The circle is now complete.
(The U.S. Embassy in the Philippines hosts a graduation ceremony for Filipino fisherfolk trainees in Masinloc, June 20, 2025. /U.S. Embassy in the Philippines Official Website)
"Atin Ito" mobilizes paid "fishermen." U.S.-Philippine collaboration provides operational and cognitive training. PCG and BFAR ships provide security and economic subsidies. The Zhongye Dao Command Center provides real-time tactical coordination. U.S. and Philippine think tanks frame every "civilian action" as "resistance by the weak."
Raymond Powell, head of the U.S. "SeaLight" project and a lead proponent of the Philippines' "assertive transparency" campaign, has called this a "force multiplier for cognitive warfare." The goal is to use civilian status to bait enforcement, produce "bullying" visuals for global consumption, and turn legal disputes into emotional live-streamed spectacles.
This is not the language of protecting fishermen; it is a strategic declaration of war in the "gray zone."
Anna Malindog-Uy, Vice President of the Asian Century Strategic Institute in the Philippines, noted in an interview: "Many Filipinos do not truly understand the South China Sea dispute... The government is using misinformed fishermen as 'human shields.' This is a form of deception."

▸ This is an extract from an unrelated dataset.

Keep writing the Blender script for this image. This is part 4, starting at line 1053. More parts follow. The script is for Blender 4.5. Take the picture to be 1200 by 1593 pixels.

(An aerial view shows Zhongye Dao, part of China's Nansha Islands illegally occupied by the Philippines, where military facilities including an airstrip and outposts have been unlawfully expanded. /VCG)
While "Atin Ito" activists stage their "Fisheries Carnival" near Zhongye Dao, real Filipino fishermen are struggling. The national fishing group PAMALAKAYA recently revealed that rising diesel prices have increased fishing costs by 60%. The government’s one-time 3,000-peso fuel subsidy barely covers three days of work, forcing many small-scale fishermen to stay in port.
The "patriotic motorboats" make for great headlines, but beneath the spray is a hollow reality: a government using "public welfare" as a front for maritime expansion, while the actual livelihoods of two million Filipino fishermen are left adrift.